5.      L 237: A test for an interaction between the THREE factors method-duration-SNR is usually referred to as a “three-way interaction.”  Tests for interactions between PAIRS of factors are usually referred to as “two-way interactions.”  So, as written, this text is confusion.  I believe you are trying to say that there was NOT a three-way interaction, but you did find two-way interactions involving all factors (method-SNR and duration-SNR.  So, please distinguish in the text between a three-way vs. a two-way interaction.

6.      L 253: No THREE-way interaction.

7.      L 254: But, you did find TWO-way interactions.

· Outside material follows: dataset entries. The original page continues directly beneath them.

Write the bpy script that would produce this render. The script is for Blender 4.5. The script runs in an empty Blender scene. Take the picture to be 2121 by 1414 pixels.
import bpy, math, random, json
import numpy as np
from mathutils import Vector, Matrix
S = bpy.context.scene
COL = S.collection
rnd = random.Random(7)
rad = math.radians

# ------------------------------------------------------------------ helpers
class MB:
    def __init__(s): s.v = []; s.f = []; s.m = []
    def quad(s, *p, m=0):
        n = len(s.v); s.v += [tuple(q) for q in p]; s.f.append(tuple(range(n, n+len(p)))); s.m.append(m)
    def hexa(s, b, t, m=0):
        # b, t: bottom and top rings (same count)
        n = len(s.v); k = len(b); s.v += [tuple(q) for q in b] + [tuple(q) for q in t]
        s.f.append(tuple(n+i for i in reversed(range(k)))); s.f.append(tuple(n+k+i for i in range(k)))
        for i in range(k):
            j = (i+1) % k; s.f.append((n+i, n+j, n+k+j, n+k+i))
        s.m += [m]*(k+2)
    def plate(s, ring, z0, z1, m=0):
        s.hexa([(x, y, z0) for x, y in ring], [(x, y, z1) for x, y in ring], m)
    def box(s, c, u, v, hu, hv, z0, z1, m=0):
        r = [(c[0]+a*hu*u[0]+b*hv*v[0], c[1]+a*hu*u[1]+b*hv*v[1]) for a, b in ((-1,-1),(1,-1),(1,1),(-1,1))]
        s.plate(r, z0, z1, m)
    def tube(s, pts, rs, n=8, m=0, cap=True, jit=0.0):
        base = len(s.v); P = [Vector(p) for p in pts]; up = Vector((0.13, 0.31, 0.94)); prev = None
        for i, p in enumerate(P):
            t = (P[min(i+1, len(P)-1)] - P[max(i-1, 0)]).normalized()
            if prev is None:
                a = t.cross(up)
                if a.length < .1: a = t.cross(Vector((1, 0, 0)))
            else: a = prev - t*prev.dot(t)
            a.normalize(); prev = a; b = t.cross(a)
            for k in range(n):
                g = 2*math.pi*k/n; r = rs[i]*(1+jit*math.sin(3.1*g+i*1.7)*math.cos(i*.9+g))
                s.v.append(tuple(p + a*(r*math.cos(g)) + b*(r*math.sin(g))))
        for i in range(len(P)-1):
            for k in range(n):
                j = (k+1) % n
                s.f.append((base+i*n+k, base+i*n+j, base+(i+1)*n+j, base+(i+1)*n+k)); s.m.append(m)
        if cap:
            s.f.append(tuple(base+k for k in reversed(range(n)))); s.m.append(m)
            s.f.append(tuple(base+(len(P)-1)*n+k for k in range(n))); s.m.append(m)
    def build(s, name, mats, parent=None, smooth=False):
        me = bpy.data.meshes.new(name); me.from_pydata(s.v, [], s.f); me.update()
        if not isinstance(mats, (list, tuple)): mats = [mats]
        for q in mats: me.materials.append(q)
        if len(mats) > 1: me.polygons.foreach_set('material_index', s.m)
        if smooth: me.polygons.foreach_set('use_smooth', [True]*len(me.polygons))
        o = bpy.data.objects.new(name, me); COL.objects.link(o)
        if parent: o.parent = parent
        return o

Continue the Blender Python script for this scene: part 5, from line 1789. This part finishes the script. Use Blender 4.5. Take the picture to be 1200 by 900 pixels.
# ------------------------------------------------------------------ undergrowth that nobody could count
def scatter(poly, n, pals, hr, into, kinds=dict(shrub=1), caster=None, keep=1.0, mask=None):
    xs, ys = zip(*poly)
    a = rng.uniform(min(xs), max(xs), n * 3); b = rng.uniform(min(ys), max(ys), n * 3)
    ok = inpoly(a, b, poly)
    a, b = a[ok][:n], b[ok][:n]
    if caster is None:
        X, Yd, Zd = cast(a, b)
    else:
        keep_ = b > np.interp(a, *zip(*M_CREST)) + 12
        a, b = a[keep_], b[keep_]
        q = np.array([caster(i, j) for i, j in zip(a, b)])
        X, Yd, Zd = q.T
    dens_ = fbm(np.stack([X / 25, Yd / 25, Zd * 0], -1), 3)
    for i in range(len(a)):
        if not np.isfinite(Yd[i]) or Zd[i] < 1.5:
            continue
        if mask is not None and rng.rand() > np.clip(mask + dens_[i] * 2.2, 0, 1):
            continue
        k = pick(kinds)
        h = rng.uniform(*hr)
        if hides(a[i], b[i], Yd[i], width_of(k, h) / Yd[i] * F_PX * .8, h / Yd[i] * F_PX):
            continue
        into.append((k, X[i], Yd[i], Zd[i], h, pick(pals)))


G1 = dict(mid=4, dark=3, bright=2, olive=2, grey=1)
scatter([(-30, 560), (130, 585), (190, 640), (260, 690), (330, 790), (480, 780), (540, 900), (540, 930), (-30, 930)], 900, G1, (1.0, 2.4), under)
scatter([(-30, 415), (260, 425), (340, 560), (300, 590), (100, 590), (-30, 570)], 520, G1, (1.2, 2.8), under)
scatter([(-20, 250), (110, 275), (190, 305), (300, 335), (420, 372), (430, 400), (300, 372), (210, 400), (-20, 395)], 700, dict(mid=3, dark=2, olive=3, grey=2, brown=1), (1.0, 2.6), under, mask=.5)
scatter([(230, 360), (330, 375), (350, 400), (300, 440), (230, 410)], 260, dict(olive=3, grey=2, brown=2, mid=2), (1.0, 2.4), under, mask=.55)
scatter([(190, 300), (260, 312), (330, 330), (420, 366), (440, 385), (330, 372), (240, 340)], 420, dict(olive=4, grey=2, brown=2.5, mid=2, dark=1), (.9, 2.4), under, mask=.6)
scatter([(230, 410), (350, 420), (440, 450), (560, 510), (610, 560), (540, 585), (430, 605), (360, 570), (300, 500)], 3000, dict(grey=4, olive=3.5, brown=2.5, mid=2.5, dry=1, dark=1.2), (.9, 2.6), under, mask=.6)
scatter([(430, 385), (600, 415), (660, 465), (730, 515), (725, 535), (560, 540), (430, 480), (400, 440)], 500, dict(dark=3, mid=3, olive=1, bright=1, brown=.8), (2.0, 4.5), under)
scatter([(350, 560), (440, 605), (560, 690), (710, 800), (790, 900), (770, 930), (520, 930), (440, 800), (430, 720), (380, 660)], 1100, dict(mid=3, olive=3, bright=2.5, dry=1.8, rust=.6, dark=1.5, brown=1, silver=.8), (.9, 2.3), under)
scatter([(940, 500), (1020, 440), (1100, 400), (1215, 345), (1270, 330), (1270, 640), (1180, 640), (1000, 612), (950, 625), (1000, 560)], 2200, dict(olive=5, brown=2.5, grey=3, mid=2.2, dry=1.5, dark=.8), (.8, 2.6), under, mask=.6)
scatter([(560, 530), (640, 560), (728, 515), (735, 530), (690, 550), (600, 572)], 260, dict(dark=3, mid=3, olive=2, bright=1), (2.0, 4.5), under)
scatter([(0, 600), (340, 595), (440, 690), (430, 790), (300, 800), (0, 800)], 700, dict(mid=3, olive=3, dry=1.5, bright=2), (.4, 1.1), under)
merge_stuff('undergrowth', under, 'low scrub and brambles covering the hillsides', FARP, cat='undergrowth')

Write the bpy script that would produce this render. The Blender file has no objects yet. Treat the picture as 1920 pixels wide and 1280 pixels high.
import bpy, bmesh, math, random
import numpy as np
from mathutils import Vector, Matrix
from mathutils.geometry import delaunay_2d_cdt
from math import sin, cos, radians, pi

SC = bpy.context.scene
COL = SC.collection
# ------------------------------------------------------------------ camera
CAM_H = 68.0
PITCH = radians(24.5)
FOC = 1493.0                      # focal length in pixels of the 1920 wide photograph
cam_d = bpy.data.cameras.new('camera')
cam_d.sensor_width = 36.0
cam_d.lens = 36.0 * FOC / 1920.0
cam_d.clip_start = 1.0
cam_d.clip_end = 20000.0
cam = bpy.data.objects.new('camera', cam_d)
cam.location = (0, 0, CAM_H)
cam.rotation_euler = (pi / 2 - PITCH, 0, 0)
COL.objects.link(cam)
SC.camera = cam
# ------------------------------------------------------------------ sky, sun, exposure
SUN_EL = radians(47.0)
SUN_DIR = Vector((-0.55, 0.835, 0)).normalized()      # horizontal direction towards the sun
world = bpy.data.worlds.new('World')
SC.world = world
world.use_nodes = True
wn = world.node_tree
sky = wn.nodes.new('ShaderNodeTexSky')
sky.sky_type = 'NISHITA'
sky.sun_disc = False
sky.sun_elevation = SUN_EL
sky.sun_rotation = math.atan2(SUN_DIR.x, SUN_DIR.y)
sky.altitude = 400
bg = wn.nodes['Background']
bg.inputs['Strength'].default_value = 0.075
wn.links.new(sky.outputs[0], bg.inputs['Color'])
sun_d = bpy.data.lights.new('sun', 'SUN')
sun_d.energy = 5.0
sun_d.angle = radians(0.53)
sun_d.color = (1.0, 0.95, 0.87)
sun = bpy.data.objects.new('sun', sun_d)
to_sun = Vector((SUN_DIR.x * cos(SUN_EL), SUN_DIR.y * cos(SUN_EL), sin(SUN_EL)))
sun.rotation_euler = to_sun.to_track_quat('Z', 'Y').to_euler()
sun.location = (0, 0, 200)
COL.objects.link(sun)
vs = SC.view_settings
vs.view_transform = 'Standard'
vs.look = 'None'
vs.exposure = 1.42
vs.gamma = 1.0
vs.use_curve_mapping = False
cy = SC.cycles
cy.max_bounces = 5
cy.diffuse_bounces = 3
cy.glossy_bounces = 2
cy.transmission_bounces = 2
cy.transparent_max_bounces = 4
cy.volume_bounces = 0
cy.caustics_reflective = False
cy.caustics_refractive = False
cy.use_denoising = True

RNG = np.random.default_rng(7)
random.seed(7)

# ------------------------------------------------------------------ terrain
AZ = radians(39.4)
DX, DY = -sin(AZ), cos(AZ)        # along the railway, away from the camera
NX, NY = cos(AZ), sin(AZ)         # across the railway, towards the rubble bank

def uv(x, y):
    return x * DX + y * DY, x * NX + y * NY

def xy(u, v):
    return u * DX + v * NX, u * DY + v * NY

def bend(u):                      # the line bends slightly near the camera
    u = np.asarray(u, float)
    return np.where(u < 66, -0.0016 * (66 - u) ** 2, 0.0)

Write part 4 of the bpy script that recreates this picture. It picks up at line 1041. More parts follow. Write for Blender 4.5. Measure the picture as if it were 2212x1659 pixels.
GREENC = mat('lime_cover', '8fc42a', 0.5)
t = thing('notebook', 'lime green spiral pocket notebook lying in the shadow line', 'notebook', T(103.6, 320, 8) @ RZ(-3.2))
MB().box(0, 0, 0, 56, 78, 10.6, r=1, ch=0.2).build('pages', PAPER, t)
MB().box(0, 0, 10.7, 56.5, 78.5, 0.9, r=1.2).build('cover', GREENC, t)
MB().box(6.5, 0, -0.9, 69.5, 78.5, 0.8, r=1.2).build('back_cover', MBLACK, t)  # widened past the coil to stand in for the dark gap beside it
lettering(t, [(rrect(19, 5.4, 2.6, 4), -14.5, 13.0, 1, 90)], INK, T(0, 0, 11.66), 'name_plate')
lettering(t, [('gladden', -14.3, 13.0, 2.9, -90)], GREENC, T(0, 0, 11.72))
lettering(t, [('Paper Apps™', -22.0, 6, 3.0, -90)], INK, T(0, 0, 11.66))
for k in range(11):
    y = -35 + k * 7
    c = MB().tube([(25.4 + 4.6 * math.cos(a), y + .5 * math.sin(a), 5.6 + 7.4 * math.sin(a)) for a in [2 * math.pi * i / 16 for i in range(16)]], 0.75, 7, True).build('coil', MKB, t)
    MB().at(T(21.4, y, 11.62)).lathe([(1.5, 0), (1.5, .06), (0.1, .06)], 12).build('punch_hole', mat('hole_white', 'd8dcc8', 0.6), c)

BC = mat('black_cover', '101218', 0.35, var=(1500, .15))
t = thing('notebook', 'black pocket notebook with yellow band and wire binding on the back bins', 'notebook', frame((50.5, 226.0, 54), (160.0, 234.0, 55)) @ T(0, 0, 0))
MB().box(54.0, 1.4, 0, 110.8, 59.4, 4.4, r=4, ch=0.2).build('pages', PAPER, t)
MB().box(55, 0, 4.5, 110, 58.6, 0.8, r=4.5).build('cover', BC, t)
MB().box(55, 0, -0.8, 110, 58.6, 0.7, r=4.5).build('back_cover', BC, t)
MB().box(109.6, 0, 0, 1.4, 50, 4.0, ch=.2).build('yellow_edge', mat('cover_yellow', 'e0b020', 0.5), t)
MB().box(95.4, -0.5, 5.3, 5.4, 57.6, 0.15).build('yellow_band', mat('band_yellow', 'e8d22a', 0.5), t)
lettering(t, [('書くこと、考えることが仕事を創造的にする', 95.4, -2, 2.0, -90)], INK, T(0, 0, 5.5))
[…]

8.      L 260: I believe it incorrect to average over all of the “duration” levels, since you have a two-way interaction between duration-SNR.  So, I don’t think that these statistical results are valid.  With this many interactions, you may need to revert to paired testing with correction for multiple comparisons (e.g., Bonferroni correction, or Bonferroni-Holm correction).  Tukey tests might also be appropriate on the pairs, as I believe they can/are adjusted for multiple comparisons.

9.      Figure 2: The statistical results described in the figure caption likely belong in the text.

Author Response

The replies to the comments of the reviewer are in the word file attached.

Author Response File: Author Response.pdf

Reviewer 4 Report

The authors responded adequately to the reviewer's suggestions. The overall quality of the manuscript has also been greatly improved. I accept in the present form.

Author Response

Thank you for all the useful comments that allowed us to improve our manuscript.

Round 3

Reviewer 3 Report

General:  Revisions to the statistics and to the interpretations/limitations have addressed all concerns from the earlier reviews.  No further general comments.

Specific:

L 283:  Suggest change “thos” to “those”.